§ WHAT TO DO:
Reproduce the listing below character for character; drop every image.

------------------------------

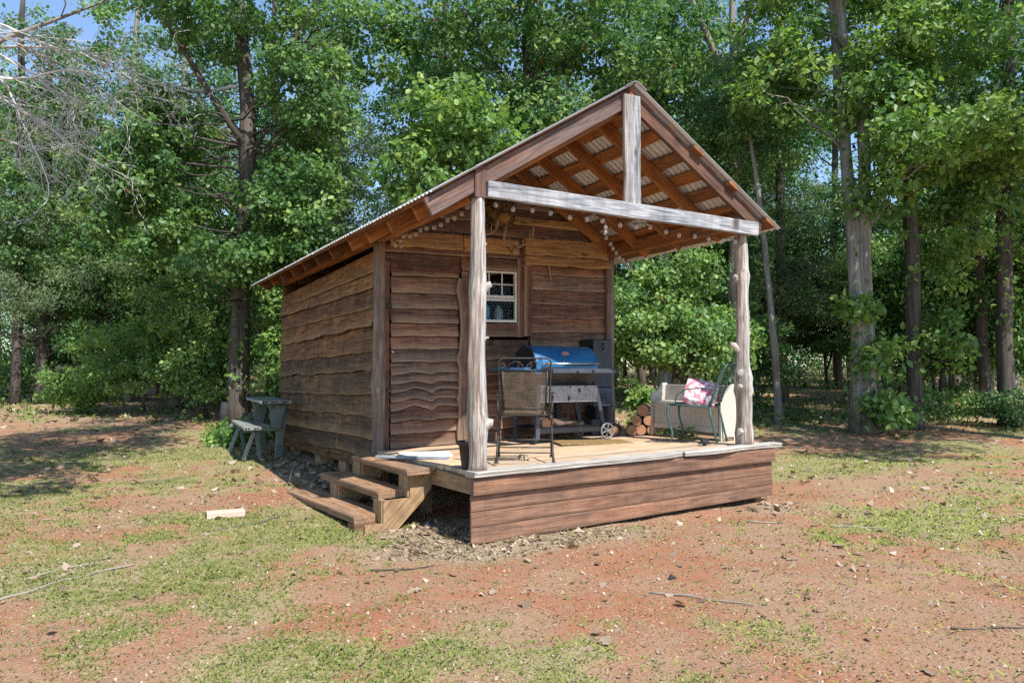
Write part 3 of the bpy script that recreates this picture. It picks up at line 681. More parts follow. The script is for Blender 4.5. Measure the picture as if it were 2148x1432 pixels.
b = MB(); beam(b, (0.005, .05, 2.275), (.005, 6.3, 2.262), .09, .165, (0, 0, 1), .008, .004, 71, .5, .75); part(b, 'plate_beam', M['roofwood'])
b = MB(); beam(b, (3.04, .075, 2.262), (3.05, 6.3, 2.262), .09, .15, (0, 0, 1), .008, .004, 72, .45, .75); part(b, 'plate_beam', M['roofwood'])
b = MB(); beam(b, (.047, -.078, 2.248), (3.125, -.078, 2.155), .045, .135, (0, 0, 1), .006, .004, 73, .75, .12, seg=26); part(b, 'tie_beam', M['greywood'])
b = MB(); plank(b, (1.435, -.054, 2.26), (0, 0, 1), (1, 0, 0), (0, -1, 0), .99, lambda u: .006 * wav(u, 91, 4) + .012 * math.exp(-((u - .25) / .1) ** 2), lambda u: .185 + .012 * wav(u, 92, 3.5), .04, .04, 99, .62, .35, du=.04); part(b, 'king_post', M['greywood'])

# deck
b = MB(); y = -.0; k = 0; rng = random.Random(4)
while y < 2.2:
    beam(b, (-.03 + rng.uniform(-.015, .01), y + .068, -.02), (3.36 + rng.uniform(-.02, .01), y + .068, -.02 + rng.uniform(-.001, .001)), .132, .036, (0, 0, 1), .005, 0, k + 20, rng.uniform(.4, .68), rng.uniform(.35, .95)); y += .138; k += 1
part(b, 'deck_boards', M['deck'])
for i, (x0, x1, f, sd) in enumerate(((-.095, 2.085, lambda u: .168 + .008 * wav(u, 141, 2.) - .035 * float(sstep(2.02, 2.13, u)), 140), (2.09, 3.385, lambda u: .15 + .04 * math.exp(-((u - .38) / .35) ** 2) - .03 * math.exp(-((u - .85) / .25) ** 2) + .006 * wav(u, 145, 3) + .012 * float(sstep(1.1, 1.29, u)), 150))):
    b = MB(); plank(b, (x0, .025, -.004), (1, 0, 0), (0, -1, 0), (0, 0, 1), x1 - x0, lambda u: 0, f, .014, .016, sd, .72, .2, du=.03, edgew=0)
    plank(b, (x0 + .002, .024, -.004), (1, 0, 0), (0, -1, 0), (0, 0, -1), x1 - x0 - .004, lambda u: .001, lambda u, f=f: f(u) - .006, .028, .028, sd + 1, .5, .3, du=.03, edgew=0)
    part(b, 'deck_edge', M['cap'])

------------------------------

§ TASK SOLUTION:
Write part 3 of the bpy script that recreates this picture. It picks up at line 681. More parts follow. The script is for Blender 4.5. Measure the picture as if it were 2148x1432 pixels.
b = MB(); beam(b, (0.005, .05, 2.275), (.005, 6.3, 2.262), .09, .165, (0, 0, 1), .008, .004, 71, .5, .75); part(b, 'plate_beam', M['roofwood'])
b = MB(); beam(b, (3.04, .075, 2.262), (3.05, 6.3, 2.262), .09, .15, (0, 0, 1), .008, .004, 72, .45, .75); part(b, 'plate_beam', M['roofwood'])
b = MB(); beam(b, (.047, -.078, 2.248), (3.125, -.078, 2.155), .045, .135, (0, 0, 1), .006, .004, 73, .75, .12, seg=26); part(b, 'tie_beam', M['greywood'])
b = MB(); plank(b, (1.435, -.054, 2.26), (0, 0, 1), (1, 0, 0), (0, -1, 0), .99, lambda u: .006 * wav(u, 91, 4) + .012 * math.exp(-((u - .25) / .1) ** 2), lambda u: .185 + .012 * wav(u, 92, 3.5), .04, .04, 99, .62, .35, du=.04); part(b, 'king_post', M['greywood'])

# deck
b = MB(); y = -.0; k = 0; rng = random.Random(4)
while y < 2.2:
    beam(b, (-.03 + rng.uniform(-.015, .01), y + .068, -.02), (3.36 + rng.uniform(-.02, .01), y + .068, -.02 + rng.uniform(-.001, .001)), .132, .036, (0, 0, 1), .005, 0, k + 20, rng.uniform(.4, .68), rng.uniform(.35, .95)); y += .138; k += 1
part(b, 'deck_boards', M['deck'])
for i, (x0, x1, f, sd) in enumerate(((-.095, 2.085, lambda u: .168 + .008 * wav(u, 141, 2.) - .035 * float(sstep(2.02, 2.13, u)), 140), (2.09, 3.385, lambda u: .15 + .04 * math.exp(-((u - .38) / .35) ** 2) - .03 * math.exp(-((u - .85) / .25) ** 2) + .006 * wav(u, 145, 3) + .012 * float(sstep(1.1, 1.29, u)), 150))):
    b = MB(); plank(b, (x0, .025, -.004), (1, 0, 0), (0, -1, 0), (0, 0, 1), x1 - x0, lambda u: 0, f, .014, .016, sd, .72, .2, du=.03, edgew=0)
    plank(b, (x0 + .002, .024, -.004), (1, 0, 0), (0, -1, 0), (0, 0, -1), x1 - x0 - .004, lambda u: .001, lambda u, f=f: f(u) - .006, .028, .028, sd + 1, .5, .3, du=.03, edgew=0)
    part(b, 'deck_edge', M['cap'])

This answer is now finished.